**Task objective**:
Starting at the first line of the listing below, repeat each line up to and including the one containing "C0 = Vector((0.10831, 1.0, ZC));". Leave out pictures.

— START OF Data —

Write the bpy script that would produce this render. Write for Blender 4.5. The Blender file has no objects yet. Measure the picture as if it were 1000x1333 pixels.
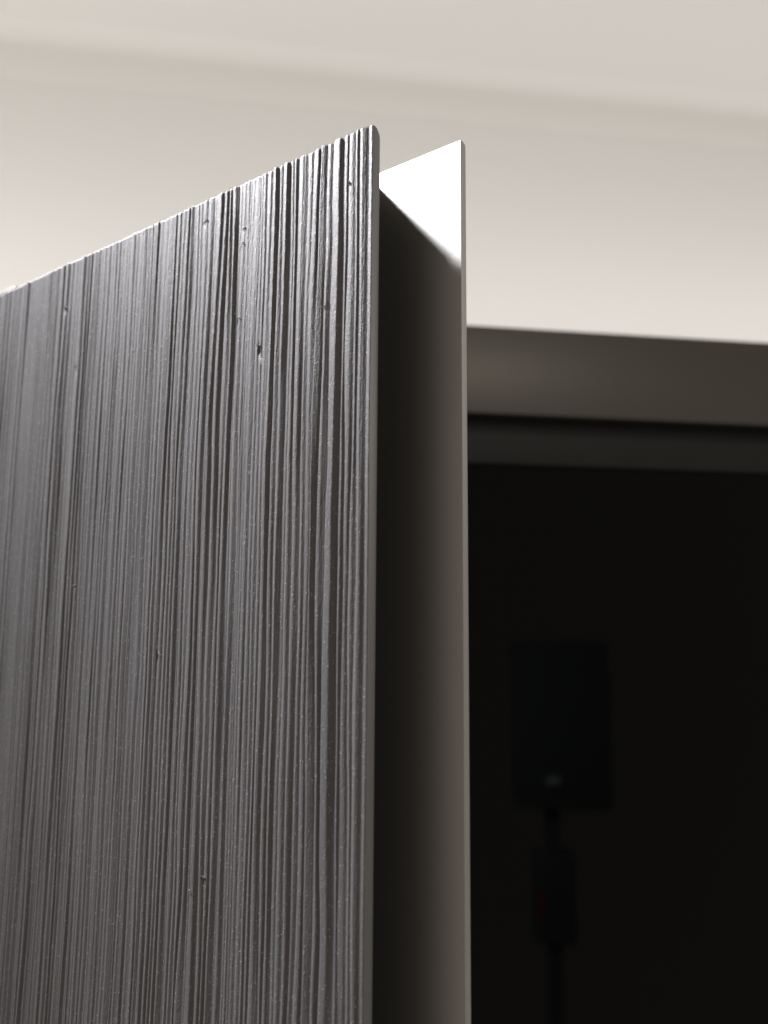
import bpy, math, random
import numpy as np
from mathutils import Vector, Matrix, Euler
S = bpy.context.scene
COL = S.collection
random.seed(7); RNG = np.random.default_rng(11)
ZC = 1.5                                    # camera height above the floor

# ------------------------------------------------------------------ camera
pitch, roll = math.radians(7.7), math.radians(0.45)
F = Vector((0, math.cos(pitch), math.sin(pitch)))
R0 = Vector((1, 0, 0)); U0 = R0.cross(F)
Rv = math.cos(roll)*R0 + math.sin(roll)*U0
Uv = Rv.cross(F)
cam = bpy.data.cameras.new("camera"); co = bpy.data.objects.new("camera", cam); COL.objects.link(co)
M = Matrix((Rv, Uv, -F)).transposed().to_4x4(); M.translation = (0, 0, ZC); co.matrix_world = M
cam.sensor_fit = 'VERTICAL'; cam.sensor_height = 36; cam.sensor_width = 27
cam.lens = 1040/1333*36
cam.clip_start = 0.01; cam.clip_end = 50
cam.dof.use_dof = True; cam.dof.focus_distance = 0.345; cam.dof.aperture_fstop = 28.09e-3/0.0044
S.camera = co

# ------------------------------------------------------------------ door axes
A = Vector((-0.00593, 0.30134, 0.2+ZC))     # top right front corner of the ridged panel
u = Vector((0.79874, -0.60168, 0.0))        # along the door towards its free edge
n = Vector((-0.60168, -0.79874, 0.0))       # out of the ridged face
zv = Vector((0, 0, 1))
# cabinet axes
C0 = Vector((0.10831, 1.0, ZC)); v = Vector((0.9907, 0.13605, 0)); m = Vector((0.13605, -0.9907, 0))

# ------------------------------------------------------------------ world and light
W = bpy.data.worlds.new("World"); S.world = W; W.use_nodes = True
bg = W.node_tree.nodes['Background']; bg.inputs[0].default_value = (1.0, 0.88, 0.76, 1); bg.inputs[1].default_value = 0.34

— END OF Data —

**Problem solution**:
Write the bpy script that would produce this render. Write for Blender 4.5. The Blender file has no objects yet. Measure the picture as if it were 1000x1333 pixels.
import bpy, math, random
import numpy as np
from mathutils import Vector, Matrix, Euler
S = bpy.context.scene
COL = S.collection
random.seed(7); RNG = np.random.default_rng(11)
ZC = 1.5                                    # camera height above the floor

# ------------------------------------------------------------------ camera
pitch, roll = math.radians(7.7), math.radians(0.45)
F = Vector((0, math.cos(pitch), math.sin(pitch)))
R0 = Vector((1, 0, 0)); U0 = R0.cross(F)
Rv = math.cos(roll)*R0 + math.sin(roll)*U0
Uv = Rv.cross(F)
cam = bpy.data.cameras.new("camera"); co = bpy.data.objects.new("camera", cam); COL.objects.link(co)
M = Matrix((Rv, Uv, -F)).transposed().to_4x4(); M.translation = (0, 0, ZC); co.matrix_world = M
cam.sensor_fit = 'VERTICAL'; cam.sensor_height = 36; cam.sensor_width = 27
cam.lens = 1040/1333*36
cam.clip_start = 0.01; cam.clip_end = 50
cam.dof.use_dof = True; cam.dof.focus_distance = 0.345; cam.dof.aperture_fstop = 28.09e-3/0.0044
S.camera = co

# ------------------------------------------------------------------ door axes
A = Vector((-0.00593, 0.30134, 0.2+ZC))     # top right front corner of the ridged panel
u = Vector((0.79874, -0.60168, 0.0))        # along the door towards its free edge
n = Vector((-0.60168, -0.79874, 0.0))       # out of the ridged face
zv = Vector((0, 0, 1))
# cabinet axes
C0 = Vector((0.10831, 1.0, ZC)); v = Vector((0.9907, 0.13605, 0)); m = Vector((0.13605, -0.9907, 0))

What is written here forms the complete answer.